** begin **

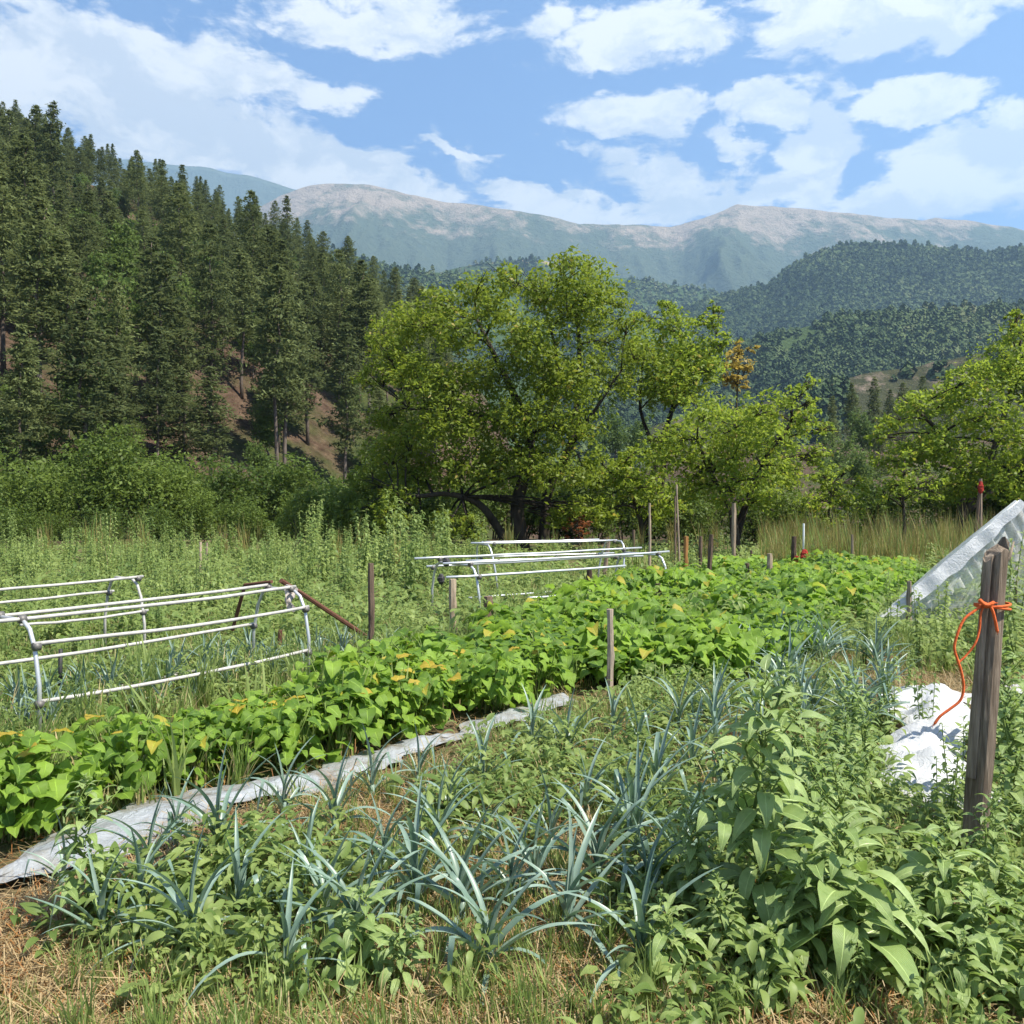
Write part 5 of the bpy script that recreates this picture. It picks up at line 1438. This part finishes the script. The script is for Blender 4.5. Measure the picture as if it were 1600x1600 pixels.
# dark knot on the grey stake
# white pole, red cloths
b = G(1256, 905); stick([(b.x, b.y, 0), P(1256, 818, b.y)], (.022, .020), 'plastic_pole', M['whiteplastic'], 'slim white plastic pole standing by the red cloths', 'pole', wob=.0)
def wad(px, v, d, w, h, mat, name, label, cat, seed):
    rs = np.random.RandomState(seed); m = MB()
    c = P(px, v, d); pts = []
    rows = 9; cols = 10
    for j in range(rows):
        f = j / (rows - 1); rr2 = math.sin(math.pi * (f * .86 + .07)) ** .6
        for i in range(cols):
            a = 6.283 * i / cols; k2 = 1 + .45 * (rs.rand() - .5)
            pts.append((math.cos(a) * w * rr2 * k2, math.sin(a) * w * .8 * rr2 * k2, (f - .5) * h))
    fs = []
    for j in range(rows - 1):
        for i in range(cols): fs.append((j * cols + i, j * cols + (i + 1) % cols, (j + 1) * cols + (i + 1) % cols, (j + 1) * cols + i))
    fs.append(tuple(range(cols))[::-1]); fs.append(tuple((rows - 1) * cols + i for i in range(cols)))
    m.add(pts, fs); o = m.obj(name, M[mat], None, c, smooth=False); tag(o, label, cat); return o
wad(1257, 870, 17.0, .085, .30, 'red', 'red_cloth', 'upper red cloth tied round the white pole', 'cloth', 1)
wad(1245, 882, 16.8, .075, .34, 'red', 'red_cloth', 'lower red cloth hung on the grey split post', 'cloth', 2)
wad(1532, 762, F*EYE/100-.02, .07, .32, 'red', 'red_cloth', 'faded red rag wound on top of the peeled pole', 'cloth', 3)
wad(697, 878, 11.2, .05, .12, 'tie', 'dark_tie', 'dark bundle of ties on the end of the middle frame rails', 'tie', 4)
wad(689, 905, 11.2, .05, .14, 'tie', 'dark_tie', 'dark bundle of ties hanging below the first on the middle frame', 'tie', 5)

# thick post with rope
PD = 3.62
def post():
    t = empty('thick_post'); b = P(1521, 1380, PD); b.z = T(b.x, b.y) - .1; t.location = b
    top = P(1558, 862, PD)
    tag(t, 'thick weathered wooden post with a split top and orange twine round it', 'post')
    def col(x0, y0, r, z0, z1, top_j, seed, name, jag):
        rs = np.random.RandomState(seed); sides = 18; n = 26; vs = []; fs = []
        prof = 1 + .045 * rs.randn(sides); grooves = [rs.randint(sides) for q in range(4)]
        for g in grooves: prof[g] -= .11
        ax = (top - b)
        for i in range(n):
            f = i / (n - 1)
            for k2 in range(sides):
                a = 6.283 * k2 / sides
                zz = z0 + (z1 - z0) * f
                if i == n - 1: zz += jag * (math.sin(a + 1.2) * .8 + .5 * math.sin(3 * a)) * (z1 - z0)
                rr2 = r * prof[k2] * (1.10 - .16 * f) * (1 + .035 * math.sin(f * 9 + seed) + .02 * rs.randn())
                p = ax * zz + Vector((x0 + math.cos(a) * rr2, y0 + math.sin(a) * rr2, 0))
                vs.append(p)
        for i in range(n - 1):
            for k2 in range(sides): fs.append((i * sides + k2, i * sides + (k2 + 1) % sides, (i + 1) * sides + (k2 + 1) % sides, (i + 1) * sides + k2))
        fs.append(tuple((n - 1) * sides + k2 for k2 in range(sides)))
        m = MB(); m.add(vs, fs); return m.obj(name, M['post'], t, smooth=False)
    col(0, 0, .050, 0, 1.0, 0, 3, 'shaft', .035)
    col(-.034, -.01, .026, .35, .985, 0, 5, 'split_piece', .02)
    m = MB(); q = (P(1566, 880, PD - .01) - b); m.tube([q, q + Vector((.03, 0, .02)), P(1585, 846, PD - .02) - b], [.012, .009, .003], 6); m.obj('splinter', M['post'], t)
    return t, b, top
tp, pb, ptop = post()
rope = empty('orange_twine', P(1545, 945, PD)); tag(rope, 'bright orange twine tied round the thick post with a long dangling end', 'twine')
o0 = rope.location
def strand(pts, r, name='strand', dd=-.07):
    w = [P(px, v, PD + dd + e) - o0 for px, v, e in pts]; sm = []
    for i in range(len(w) - 1):
        for q in range(7):
            tt = q / 7; p0 = w[max(i - 1, 0)]; p1 = w[i]; p2 = w[i + 1]; p3 = w[min(i + 2, len(w) - 1)]
            sm.append(.5 * ((2 * p1) + (p2 - p0) * tt + (2 * p0 - 5 * p1 + 4 * p2 - p3) * tt ** 2 + (3 * p1 - p0 - 3 * p2 + p3) * tt ** 3))
    sm.append(w[-1]); m = MB(); fp = []
    for i in range(len(sm) - 1):
        for q in range(3): fp.append(sm[i].lerp(sm[i + 1], q / 3))
    fp.append(sm[-1])
    for ph in (0, 2.09, 4.19):
        pts_ = []
        for i, p in enumerate(fp):
            t = (fp[min(i + 1, len(fp) - 1)] - fp[max(i - 1, 0)]).normalized(); x_ = t.cross(Vector((0, 1, .01))).normalized(); y_ = t.cross(x_)
            a = i * .95 + ph; pts_.append(p + (x_ * math.cos(a) + y_ * math.sin(a)) * r * .48)
        m.tube(pts_, r * .52, 5)
    e = fp[-1]; dv = (fp[-1] - fp[-3]).normalized()
    for q in range(5): m.tube([e, e + dv * .012 + Vector((random.uniform(-.01, .01), random.uniform(-.006, .006), random.uniform(-.008, .004)))], [.0012, .0006], 4)
    return m.obj(name, M['rope'], rope)
for k2, (dz, tl) in enumerate(((0, .1), (-.008, -.15))):
    m = MB(); n = 24; cx = P(1552, 945, PD).x - o0.x
    m.tube([Vector((cx + math.cos(6.283 * i / n) * .066, math.sin(6.283 * i / n) * .066, dz + tl * .06 * math.cos(6.283 * i / n))) for i in range(n + 1)], .0055, 6, cap=False); m.obj('loop', M['rope'], rope)
strand([(1540,944,0),(1524,955,-.01),(1508,968,-.02),(1498,990,-.03),(1493,1012,-.03),(1498,1032,-.03),(1504,1050,-.03),(1508,1075,-.03),(1503,1095,-.03),(1488,1108,-.03),(1472,1120,-.03),(1463,1132,-.03)], .0062)
strand([(1540,944,0),(1534,960,-.01),(1532,985,-.01),(1526,1005,-.02),(1514,1022,-.02),(1500,1036,-.03)], .0048)
strand([(1538,942,-.01),(1550,950,-.015),(1556,968,-.015),(1560,987,-.01)], .0068)
strand([(1532,938,-.01),(1542,946,-.02),(1554,942,-.015)], .009, 'knot')

# ------------------------------------------------------------------ haze
hz = fastmesh('haze', [(-9500, -700, -76.5), (9500, -700, -76.5), (9500, 9300, -76.5), (-9500, 9300, -76.5), (-9500, -700, 2600), (9500, -700, 2600), (9500, 9300, 2600), (-9500, 9300, 2600)][:4], [(0, 1, 2, 3)])
m, nt = newmat('haze_air')
pv = nd(nt, 'ShaderNodeVolumePrincipled', i_Density=1.5e-4); pv.inputs['Color'].default_value = (.44, .70, 1.0, 1); pv.inputs['Anisotropy'].default_value = .2
oo = nt.nodes.new('ShaderNodeOutputMaterial'); nt.links.new(pv.outputs[0], oo.inputs['Volume'])
hb = bpy.data.meshes.new('haze')
hv = [(-9500, -700, -76.5), (9500, -700, -76.5), (9500, 9300, -76.5), (-9500, 9300, -76.5), (-9500, -700, 2700), (9500, -700, 2700), (9500, 9300, 2700), (-9500, 9300, 2700)]
hb.from_pydata(hv, [], [(3, 2, 1, 0), (4, 5, 6, 7), (0, 1, 5, 4), (1, 2, 6, 5), (2, 3, 7, 6), (3, 0, 4, 7)]); hb.update(); hb.materials.append(m)
tag(link('haze', hb), 'faint blue haze thickening towards the mountains', 'haze', kind='stuff')

# unused plant prototypes leave the scene
for arr, us in ((AMAR, [i for i in range(5) if not am_used[i]]), (LEEK, [i for i in range(5) if not lk_used[i]]), (BN, [i for i in range(5) if (True, i) not in used]), (BF, [i for i in range(4) if (False, i) not in used]), (WD, [i for i in range(4) if i not in wused])):
    for i in us:
        for ch in list(arr[i].children): bpy.data.objects.remove(ch)
        bpy.data.objects.remove(arr[i])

** end **

● **REQUIREMENTS**
From the first line above down to the line with "wad(689, 905, 11.2, .05, .14, 'tie', 'dark_tie', 'dark", reproduce every line and no others, omitting pictures.

● **EXERCISE RESULT**
Write part 5 of the bpy script that recreates this picture. It picks up at line 1438. This part finishes the script. The script is for Blender 4.5. Measure the picture as if it were 1600x1600 pixels.
# dark knot on the grey stake
# white pole, red cloths
b = G(1256, 905); stick([(b.x, b.y, 0), P(1256, 818, b.y)], (.022, .020), 'plastic_pole', M['whiteplastic'], 'slim white plastic pole standing by the red cloths', 'pole', wob=.0)
def wad(px, v, d, w, h, mat, name, label, cat, seed):
    rs = np.random.RandomState(seed); m = MB()
    c = P(px, v, d); pts = []
    rows = 9; cols = 10
    for j in range(rows):
        f = j / (rows - 1); rr2 = math.sin(math.pi * (f * .86 + .07)) ** .6
        for i in range(cols):
            a = 6.283 * i / cols; k2 = 1 + .45 * (rs.rand() - .5)
            pts.append((math.cos(a) * w * rr2 * k2, math.sin(a) * w * .8 * rr2 * k2, (f - .5) * h))
    fs = []
    for j in range(rows - 1):
        for i in range(cols): fs.append((j * cols + i, j * cols + (i + 1) % cols, (j + 1) * cols + (i + 1) % cols, (j + 1) * cols + i))
    fs.append(tuple(range(cols))[::-1]); fs.append(tuple((rows - 1) * cols + i for i in range(cols)))
    m.add(pts, fs); o = m.obj(name, M[mat], None, c, smooth=False); tag(o, label, cat); return o
wad(1257, 870, 17.0, .085, .30, 'red', 'red_cloth', 'upper red cloth tied round the white pole', 'cloth', 1)
wad(1245, 882, 16.8, .075, .34, 'red', 'red_cloth', 'lower red cloth hung on the grey split post', 'cloth', 2)
wad(1532, 762, F*EYE/100-.02, .07, .32, 'red', 'red_cloth', 'faded red rag wound on top of the peeled pole', 'cloth', 3)
wad(697, 878, 11.2, .05, .12, 'tie', 'dark_tie', 'dark bundle of ties on the end of the middle frame rails', 'tie', 4)
wad(689, 905, 11.2, .05, .14, 'tie', 'dark_tie', 'dark bundle of ties hanging below the first on the middle frame', 'tie', 5)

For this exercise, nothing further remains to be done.